I hope that there is no truth to any of this.
But where there is smoke, there is often fire.
I think that someone has been plotting something, and if an attack is carried out it could potentially create a disaster that is “not even comparable to Hiroshima or Nagasaki”…
An explosion at the Zaporizhzhia Nuclear Power Plant ‘is not even comparable to Hiroshima or Nagasaki’, a Ukrainian opposition leader has told MailOnline.
Such a blast would be ‘a much more terrifying and massive nuclear accident that, in the conditions of such a war, can lead to unpredictable consequences,’ he said.
The good news is that the entire world is now watching the Zaporizhzhia Nuclear Power Plant very closely due to all of the accusations that are going back and forth.
So it will be much harder for either side to pull something off.
Let us hope that an attack does not happen, because that could set off a chain of events that nobody would be able to control.
For example, if the Russians believed that the Ukrainians attacked the Zaporizhzhia Nuclear Power Plant, they may respond by using tactical nuclear weapons against Ukrainian military targets.
If that happens, the U.S. would likely respond by using tactical nuclear weapons against Russians military targets.
And then it would be just a matter of time before we get to a full-blown nuclear war.
Already, one prominent Russian leader is warning that the U.S. and the EU “will be responsible for the consequences” if the Zaporizhzhia Nuclear Power Plant is destroyed…
“The goal is monstrous: to use a nuclear terrorist attack to accuse Russia and force the collective West to get directly involved in the Ukrainian conflict,” Leonid Slutsky, chairman of the Russian State Duma’s International Affairs Committee, wrote on his Telegram channel.
Slutsky said tensions are growing around the Zaporizhzhia plant, as they are also “in European capitals.” And in a thinly veiled warning, added, “Brussels and Washington have every chance of being among the sponsors of nuclear terrorists and will be responsible for the consequences of blowing up” the plant.
This is incredibly serious.
But most Americans have absolutely no idea that any of this is going on.

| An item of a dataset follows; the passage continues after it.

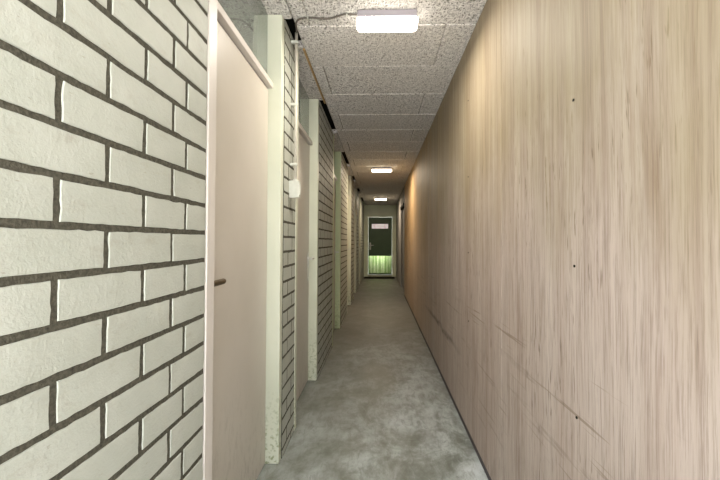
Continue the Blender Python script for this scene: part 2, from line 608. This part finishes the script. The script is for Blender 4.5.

Speaking of the United States, there have been 10 mass shootings in our nation over the past two days…
So far, there have been at least 10 mass shootings on July 4 and 5, according to GVA. Much of the information about each shooting is preliminary, and the details – about the number or nature of the injuries, for example – could change as police investigate.
Mass shootings have become so common that each one barely makes a blip in the news before the next one happens.
And it is just a matter of time before the rioting that we are witnessing in France erupts here too.
We are a nation that is in a very advanced state of decline, and most Americans are completely and utterly unprepared for what is coming.
The chaos that is currently being unleashed all over the world is just a small preview of the great storm that is ahead.
So I would encourage you to get things in order while you still can, because the pace of global change has accelerated to a speed that is absolutely breathtaking.